Young immigrants won't 'rest easy'
HOUSTON — Young immigrants protected by executive action from deportation say they won’t “rest easy,” even if President Donald Trump says they should.
Several “dreamers” told The Associated Press on Friday that they were not comforted by Trump’s pledge, in an AP interview, that he wouldn’t target the almost 800,000 people brought to the U.S. as children and living in the country illegally under the Deferred Action for Childhood Arrivals program enacted by his predecessor, Barack Obama.
Trump told the AP that his administration is “not after the ‘dreamers,’ we are after the criminals.”
“Here is what they can hear: The ‘dreamers’ should rest easy,” Trump said. “OK? I’ll give you that.”
It was Trump’s latest statement expressing support for immigrants in the program, even as his administration broadly cracks down on illegal immigration. U.S. officials have promised to speed up and widen deportations, and threatened local governments that don’t cooperate with federal immigration agents.

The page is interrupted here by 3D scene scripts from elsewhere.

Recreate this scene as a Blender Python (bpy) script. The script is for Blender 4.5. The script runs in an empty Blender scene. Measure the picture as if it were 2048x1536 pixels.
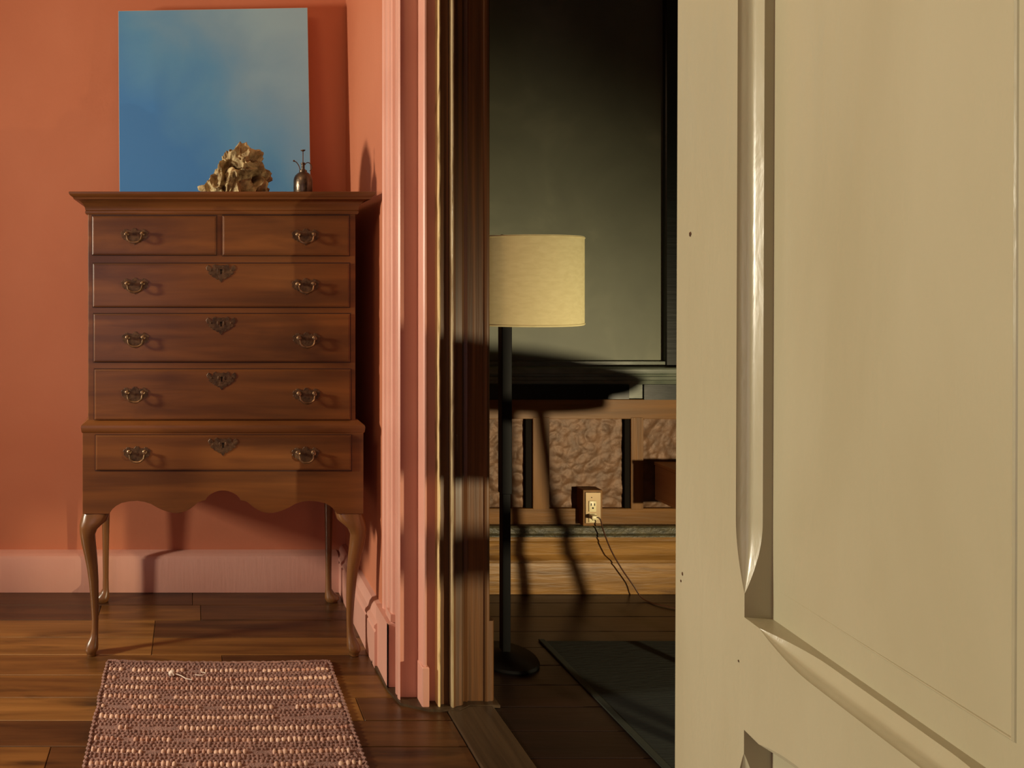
import bpy, bmesh, math, random
from mathutils import Vector, noise
random.seed(7)
S = bpy.context.scene
PI = math.pi
C = bpy.data.collections.new('scene'); S.collection.children.link(C)
F = 1480.0; CX = 385.0; CY = 565.0; EYE = 1.272          # focal length in px, vanishing point, eye height

# ------------------------------------------------------------------ camera
cd = bpy.data.cameras.new('camera'); cam = bpy.data.objects.new('camera', cd); C.objects.link(cam)
cam.location = (0, 0, EYE); cam.rotation_euler = (PI/2, 0, 0)
cd.sensor_width = 36; cd.lens = F/2048*36
cd.shift_x = (1024-CX)/2048; cd.shift_y = (CY-768)/2048
cd.clip_start = 0.02; S.camera = cam
# ------------------------------------------------------------------ exposure, world, lights
S.view_settings.view_transform = 'Standard'; S.view_settings.look = 'None'
S.view_settings.gamma = 1; S.view_settings.use_curve_mapping = False
S.view_settings.exposure = 0.0
W = bpy.data.worlds.new('world'); S.world = W; W.use_nodes = True
W.node_tree.nodes['Background'].inputs[0].default_value = (0.9, 0.75, 0.6, 1)
W.node_tree.nodes['Background'].inputs[1].default_value = 0.02

def light(name, kind, loc, target, energy, color, **kw):
    d = bpy.data.lights.new(name, kind); d.energy = energy; d.color = color
    for k, v in kw.items(): setattr(d, k, v)
    o = bpy.data.objects.new(name, d); C.objects.link(o); o.location = loc
    o.rotation_euler = (Vector(target)-Vector(loc)).to_track_quat('-Z', 'Y').to_euler()
    return o
light('window_light', 'AREA', (-3.30, 1.60, 1.60), (.5, 1.9, 1.40), 142, (1.0, .90, .71), shape='RECTANGLE', size=.26, size_y=.36)
light('upper_glow', 'AREA', (-1.0, .9, 2.8), (-.1, 2.6, 1.6), 10, (1.0, .64, .36), shape='DISK', size=.7)
light('study_light', 'SPOT', (2.6, .4, .46), (1.20, 3.0, .50), 285, (1.0, .82, .50), spot_size=math.radians(68), spot_blend=1.0, shadow_soft_size=.03)
light('added_cool_fill', 'AREA', (-.9, -1.45, 1.0), (.1, 2.5, .6), 5, (.92, .84, 1.0), shape='RECTANGLE', size=1.2, size_y=1.2)  # added cool fill low behind the camera, not a known source

# ------------------------------------------------------------------ helpers
def lin(c):
    return tuple(((v/255)/12.92 if v/255 <= .04045 else ((v/255+.055)/1.055)**2.4) for v in c)
def WX(px, Y): return (px-CX)*Y/F
def WZ(py, Y): return EYE-(py-CY)*Y/F
def nbm(): return bmesh.new()
def obj(name, bm, m, parent=None, smooth=False):
    me = bpy.data.meshes.new(name)
    if parent is not None and parent.type == 'EMPTY' or parent is not None:
        p = parent; off = Vector((0, 0, 0))
        while p is not None: off += p.location; p = p.parent
        for v in bm.verts: v.co -= off
    bmesh.ops.recalc_face_normals(bm, faces=bm.faces[:])
    bm.to_mesh(me); bm.free()
    if smooth:
        for p in me.polygons: p.use_smooth = True
        try: me.set_sharp_from_angle(angle=math.radians(smooth if smooth is not True else 40))
        except Exception: pass
    me.materials.append(m)
    o = bpy.data.objects.new(name, me); C.objects.link(o)
    if parent is not None: o.parent = parent
    return o
def tag(o, label=None, cat=None, group=None, kind=None):
    if label: o['label'] = label
    if cat: o['category'] = cat
    if group: o['group'] = group
    if kind: o['kind'] = kind
    return o
def empty(name, loc): 
    o = bpy.data.objects.new(name, None); C.objects.link(o); o.location = loc; o.empty_display_size = .05; return o
def box(bm, x0, x1, y0, y1, z0, z1, bev=0, seg=1):
    vs = [bm.verts.new((x, y, z)) for x in (x0, x1) for y in (y0, y1) for z in (z0, z1)]
    q = [(0,1,3,2),(4,6,7,5),(0,4,5,1),(2,3,7,6),(0,2,6,4),(1,5,7,3)]
    fs = [bm.faces.new([vs[i] for i in f]) for f in q]
    if bev:
        es = set(e for f in fs for e in f.edges)
        bmesh.ops.bevel(bm, geom=list(es), offset=bev, segments=seg, affect='EDGES', profile=.5)
    return vs
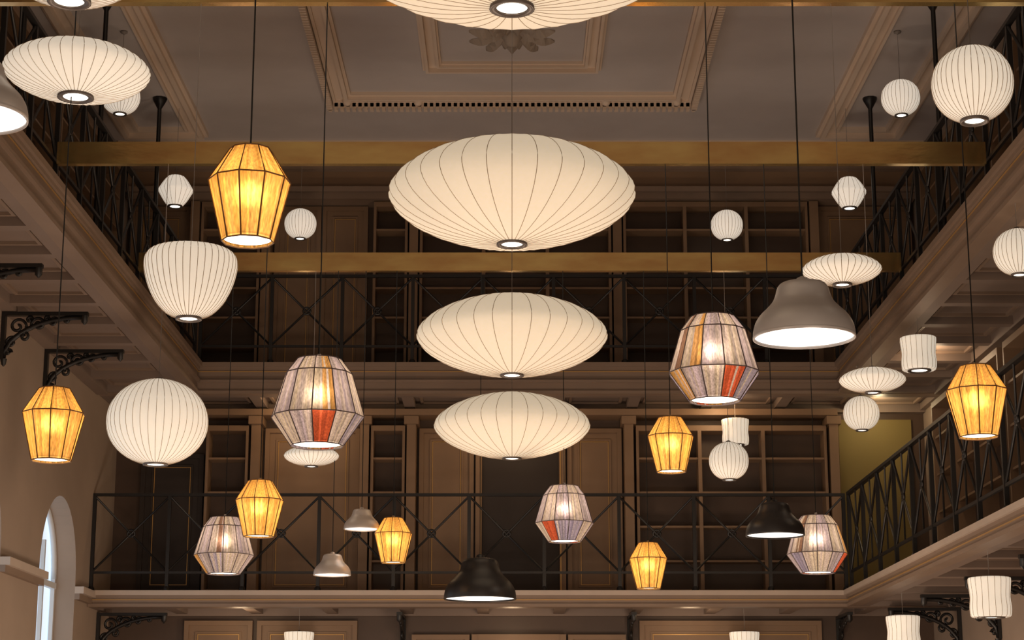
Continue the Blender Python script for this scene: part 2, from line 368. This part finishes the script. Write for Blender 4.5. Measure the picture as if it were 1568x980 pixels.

“Obviously actions speak louder than words,” said Saba Nafees, a 24-year-old ‘dreamer’ who is a graduate student at Texas Tech University. “His actions are pretty terrifying.”
Juan Escalante, a 28-year-old who came to the U.S. from Venezuela at age 11, said he was “not comforted by the president’s words.”
“He has said he will treat us with ‘heart’ and to ‘rest easy,’ and it just seems so general,” Escalante said.
Some young immigrants pointed to the case of Juan Manuel Montes, a 23-year-old whose attorneys say is the first person enrolled in the DACA program to be deported. Federal authorities said this week that Montes had violated the conditions of the program.
The program granted work authorization to certain immigrants brought to the U.S. before their 16th birthday. The young people who benefit are called `dreamers’ because the program mimics versions of the so-called DREAM Act, which would have provided legal status for young immigrants but was never passed by Congress.